## Directive
Copy out all lines in the data below containing the string "pixels".

## start Given information

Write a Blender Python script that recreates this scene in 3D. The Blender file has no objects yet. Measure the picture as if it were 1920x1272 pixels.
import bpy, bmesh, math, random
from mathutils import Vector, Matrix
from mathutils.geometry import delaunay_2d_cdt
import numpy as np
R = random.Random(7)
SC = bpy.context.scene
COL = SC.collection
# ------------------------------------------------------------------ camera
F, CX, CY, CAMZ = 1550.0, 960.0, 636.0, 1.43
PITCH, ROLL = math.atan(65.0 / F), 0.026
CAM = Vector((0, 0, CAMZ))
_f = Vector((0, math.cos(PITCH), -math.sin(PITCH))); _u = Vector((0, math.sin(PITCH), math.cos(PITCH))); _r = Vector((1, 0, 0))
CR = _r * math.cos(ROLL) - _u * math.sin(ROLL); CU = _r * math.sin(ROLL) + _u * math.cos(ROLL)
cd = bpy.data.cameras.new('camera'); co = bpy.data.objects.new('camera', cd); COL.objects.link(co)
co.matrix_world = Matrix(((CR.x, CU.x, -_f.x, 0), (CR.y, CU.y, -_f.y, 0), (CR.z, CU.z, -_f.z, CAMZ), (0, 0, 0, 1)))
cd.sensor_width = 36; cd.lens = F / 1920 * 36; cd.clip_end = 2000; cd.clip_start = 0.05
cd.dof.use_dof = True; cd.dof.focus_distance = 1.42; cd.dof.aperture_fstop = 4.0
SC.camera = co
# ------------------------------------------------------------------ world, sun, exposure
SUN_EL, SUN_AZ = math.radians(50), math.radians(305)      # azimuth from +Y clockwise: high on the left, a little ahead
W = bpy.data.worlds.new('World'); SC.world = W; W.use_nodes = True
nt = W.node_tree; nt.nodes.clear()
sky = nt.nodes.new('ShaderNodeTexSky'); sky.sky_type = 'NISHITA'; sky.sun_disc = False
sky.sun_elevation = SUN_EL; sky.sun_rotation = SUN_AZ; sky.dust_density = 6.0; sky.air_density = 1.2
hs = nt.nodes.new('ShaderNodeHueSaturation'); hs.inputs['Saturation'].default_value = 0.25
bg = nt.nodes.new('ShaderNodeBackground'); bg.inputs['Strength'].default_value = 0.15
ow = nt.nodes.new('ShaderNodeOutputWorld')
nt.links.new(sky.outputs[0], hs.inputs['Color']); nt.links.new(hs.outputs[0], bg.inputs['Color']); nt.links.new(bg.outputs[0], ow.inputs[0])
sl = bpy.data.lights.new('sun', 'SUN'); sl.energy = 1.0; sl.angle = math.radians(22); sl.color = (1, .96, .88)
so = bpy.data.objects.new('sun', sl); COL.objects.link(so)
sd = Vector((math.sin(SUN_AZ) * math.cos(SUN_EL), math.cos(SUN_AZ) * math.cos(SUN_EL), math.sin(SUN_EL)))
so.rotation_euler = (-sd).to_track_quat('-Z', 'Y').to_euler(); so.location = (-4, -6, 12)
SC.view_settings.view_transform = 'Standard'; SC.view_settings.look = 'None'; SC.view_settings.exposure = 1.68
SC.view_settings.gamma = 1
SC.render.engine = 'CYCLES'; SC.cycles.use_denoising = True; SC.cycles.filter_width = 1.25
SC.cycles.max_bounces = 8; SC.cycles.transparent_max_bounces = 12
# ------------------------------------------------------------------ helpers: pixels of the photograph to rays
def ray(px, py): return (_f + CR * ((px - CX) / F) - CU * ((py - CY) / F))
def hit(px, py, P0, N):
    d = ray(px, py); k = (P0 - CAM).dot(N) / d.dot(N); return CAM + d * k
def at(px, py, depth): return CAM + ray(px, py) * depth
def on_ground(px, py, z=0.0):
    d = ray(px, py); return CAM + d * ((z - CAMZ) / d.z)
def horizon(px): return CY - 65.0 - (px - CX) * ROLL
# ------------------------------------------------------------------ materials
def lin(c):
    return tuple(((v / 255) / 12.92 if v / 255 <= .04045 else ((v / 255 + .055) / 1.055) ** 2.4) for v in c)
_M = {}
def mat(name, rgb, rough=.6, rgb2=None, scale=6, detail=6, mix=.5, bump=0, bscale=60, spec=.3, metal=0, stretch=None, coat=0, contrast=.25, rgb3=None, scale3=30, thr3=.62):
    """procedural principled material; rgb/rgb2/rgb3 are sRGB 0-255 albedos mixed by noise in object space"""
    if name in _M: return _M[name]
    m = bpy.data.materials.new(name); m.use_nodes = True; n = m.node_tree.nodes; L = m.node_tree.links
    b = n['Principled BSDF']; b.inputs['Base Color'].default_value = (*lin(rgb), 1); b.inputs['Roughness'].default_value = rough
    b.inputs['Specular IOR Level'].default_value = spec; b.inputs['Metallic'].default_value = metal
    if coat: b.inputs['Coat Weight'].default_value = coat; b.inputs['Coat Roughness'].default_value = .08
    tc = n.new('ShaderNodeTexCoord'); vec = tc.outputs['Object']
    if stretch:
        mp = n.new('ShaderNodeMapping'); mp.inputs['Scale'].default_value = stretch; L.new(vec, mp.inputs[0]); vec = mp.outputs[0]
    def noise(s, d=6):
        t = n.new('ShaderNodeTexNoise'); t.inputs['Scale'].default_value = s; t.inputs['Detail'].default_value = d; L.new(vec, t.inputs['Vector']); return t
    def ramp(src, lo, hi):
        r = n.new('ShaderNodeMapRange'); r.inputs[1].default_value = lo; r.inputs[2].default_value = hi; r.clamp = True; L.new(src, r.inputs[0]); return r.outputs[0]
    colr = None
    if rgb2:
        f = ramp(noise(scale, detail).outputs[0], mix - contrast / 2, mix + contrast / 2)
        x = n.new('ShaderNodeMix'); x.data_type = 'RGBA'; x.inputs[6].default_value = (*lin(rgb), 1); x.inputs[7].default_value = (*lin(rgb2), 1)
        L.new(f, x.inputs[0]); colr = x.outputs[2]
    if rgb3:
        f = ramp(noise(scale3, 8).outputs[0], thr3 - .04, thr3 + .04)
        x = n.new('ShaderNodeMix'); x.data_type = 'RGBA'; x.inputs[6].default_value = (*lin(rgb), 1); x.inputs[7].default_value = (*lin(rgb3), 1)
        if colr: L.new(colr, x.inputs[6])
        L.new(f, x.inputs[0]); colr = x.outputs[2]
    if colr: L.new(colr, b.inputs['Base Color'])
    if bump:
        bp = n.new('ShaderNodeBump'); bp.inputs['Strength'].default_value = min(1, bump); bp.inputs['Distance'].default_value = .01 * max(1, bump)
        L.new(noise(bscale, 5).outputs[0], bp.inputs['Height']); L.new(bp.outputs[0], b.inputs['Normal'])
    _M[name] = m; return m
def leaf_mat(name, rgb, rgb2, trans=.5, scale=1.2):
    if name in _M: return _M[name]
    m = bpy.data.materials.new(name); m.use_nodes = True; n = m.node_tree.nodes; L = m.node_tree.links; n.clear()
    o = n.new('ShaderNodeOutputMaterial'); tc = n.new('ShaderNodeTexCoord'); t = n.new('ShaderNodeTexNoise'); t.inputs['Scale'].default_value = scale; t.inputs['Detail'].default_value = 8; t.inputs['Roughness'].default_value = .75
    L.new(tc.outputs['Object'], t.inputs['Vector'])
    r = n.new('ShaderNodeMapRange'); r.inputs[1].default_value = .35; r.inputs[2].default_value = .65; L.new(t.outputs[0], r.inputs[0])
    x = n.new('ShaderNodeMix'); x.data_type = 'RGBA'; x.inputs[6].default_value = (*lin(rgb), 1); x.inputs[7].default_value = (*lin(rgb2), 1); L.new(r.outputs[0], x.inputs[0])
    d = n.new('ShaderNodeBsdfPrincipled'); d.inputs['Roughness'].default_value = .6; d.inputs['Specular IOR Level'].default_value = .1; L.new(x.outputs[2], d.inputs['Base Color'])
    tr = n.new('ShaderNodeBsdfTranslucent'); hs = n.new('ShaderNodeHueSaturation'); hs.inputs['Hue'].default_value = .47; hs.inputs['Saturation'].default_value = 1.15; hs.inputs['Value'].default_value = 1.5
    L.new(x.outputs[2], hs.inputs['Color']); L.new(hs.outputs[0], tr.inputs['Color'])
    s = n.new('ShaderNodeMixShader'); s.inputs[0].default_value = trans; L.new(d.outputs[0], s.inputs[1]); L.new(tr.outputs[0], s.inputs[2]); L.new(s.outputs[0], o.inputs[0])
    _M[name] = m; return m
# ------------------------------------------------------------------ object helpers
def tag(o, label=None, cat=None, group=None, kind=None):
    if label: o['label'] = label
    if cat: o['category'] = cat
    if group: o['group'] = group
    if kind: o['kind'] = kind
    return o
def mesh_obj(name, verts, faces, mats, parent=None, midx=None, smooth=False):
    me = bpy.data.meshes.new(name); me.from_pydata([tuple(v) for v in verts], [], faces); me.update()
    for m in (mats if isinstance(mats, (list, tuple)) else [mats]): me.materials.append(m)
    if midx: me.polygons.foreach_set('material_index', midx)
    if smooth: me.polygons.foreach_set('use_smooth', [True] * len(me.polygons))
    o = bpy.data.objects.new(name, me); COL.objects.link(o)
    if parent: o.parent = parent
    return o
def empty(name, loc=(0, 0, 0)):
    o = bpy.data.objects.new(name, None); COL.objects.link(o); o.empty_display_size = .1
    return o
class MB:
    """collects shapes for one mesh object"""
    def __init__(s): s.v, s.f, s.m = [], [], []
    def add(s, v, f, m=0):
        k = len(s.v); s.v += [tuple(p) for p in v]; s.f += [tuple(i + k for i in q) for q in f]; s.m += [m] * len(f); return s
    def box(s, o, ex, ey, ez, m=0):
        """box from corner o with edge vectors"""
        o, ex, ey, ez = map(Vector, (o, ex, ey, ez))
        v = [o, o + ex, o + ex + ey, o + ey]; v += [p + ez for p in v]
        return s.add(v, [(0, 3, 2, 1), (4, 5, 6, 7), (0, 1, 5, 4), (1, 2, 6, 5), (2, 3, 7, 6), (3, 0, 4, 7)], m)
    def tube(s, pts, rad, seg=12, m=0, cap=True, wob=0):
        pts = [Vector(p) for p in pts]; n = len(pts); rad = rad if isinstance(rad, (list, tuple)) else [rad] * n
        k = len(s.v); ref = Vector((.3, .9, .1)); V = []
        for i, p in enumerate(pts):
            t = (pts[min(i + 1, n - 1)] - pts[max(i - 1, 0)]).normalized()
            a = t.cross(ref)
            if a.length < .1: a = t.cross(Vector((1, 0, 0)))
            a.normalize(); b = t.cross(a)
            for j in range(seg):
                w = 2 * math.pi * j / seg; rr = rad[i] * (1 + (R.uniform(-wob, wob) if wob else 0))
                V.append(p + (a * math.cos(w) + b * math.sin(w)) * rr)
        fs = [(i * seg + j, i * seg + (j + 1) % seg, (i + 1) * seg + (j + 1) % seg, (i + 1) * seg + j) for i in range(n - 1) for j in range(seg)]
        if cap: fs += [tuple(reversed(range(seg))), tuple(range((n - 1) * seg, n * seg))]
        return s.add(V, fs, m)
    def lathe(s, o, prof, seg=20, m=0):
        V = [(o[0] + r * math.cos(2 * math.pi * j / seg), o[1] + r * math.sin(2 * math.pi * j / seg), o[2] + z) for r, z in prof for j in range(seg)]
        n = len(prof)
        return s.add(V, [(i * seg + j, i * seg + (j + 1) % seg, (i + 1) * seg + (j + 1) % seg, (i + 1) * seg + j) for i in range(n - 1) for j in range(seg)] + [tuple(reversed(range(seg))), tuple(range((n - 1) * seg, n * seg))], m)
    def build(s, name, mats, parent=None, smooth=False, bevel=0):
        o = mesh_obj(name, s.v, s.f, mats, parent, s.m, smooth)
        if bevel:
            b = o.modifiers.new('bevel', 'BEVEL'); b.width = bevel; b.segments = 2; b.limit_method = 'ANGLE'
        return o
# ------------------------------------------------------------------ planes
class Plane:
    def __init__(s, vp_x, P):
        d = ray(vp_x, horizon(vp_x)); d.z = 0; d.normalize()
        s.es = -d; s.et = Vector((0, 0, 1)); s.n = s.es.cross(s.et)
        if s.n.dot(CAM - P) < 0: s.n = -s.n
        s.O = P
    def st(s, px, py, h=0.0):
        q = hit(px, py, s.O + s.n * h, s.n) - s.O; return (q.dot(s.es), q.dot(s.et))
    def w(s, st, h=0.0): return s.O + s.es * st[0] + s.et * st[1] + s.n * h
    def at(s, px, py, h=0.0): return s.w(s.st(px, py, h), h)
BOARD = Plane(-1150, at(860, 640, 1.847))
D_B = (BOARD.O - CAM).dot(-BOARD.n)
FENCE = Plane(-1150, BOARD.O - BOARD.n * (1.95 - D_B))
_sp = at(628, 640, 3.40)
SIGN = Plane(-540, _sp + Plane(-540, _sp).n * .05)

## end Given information

## Expected answer
Write a Blender Python script that recreates this scene in 3D. The Blender file has no objects yet. Measure the picture as if it were 1920x1272 pixels.
# ------------------------------------------------------------------ helpers: pixels of the photograph to rays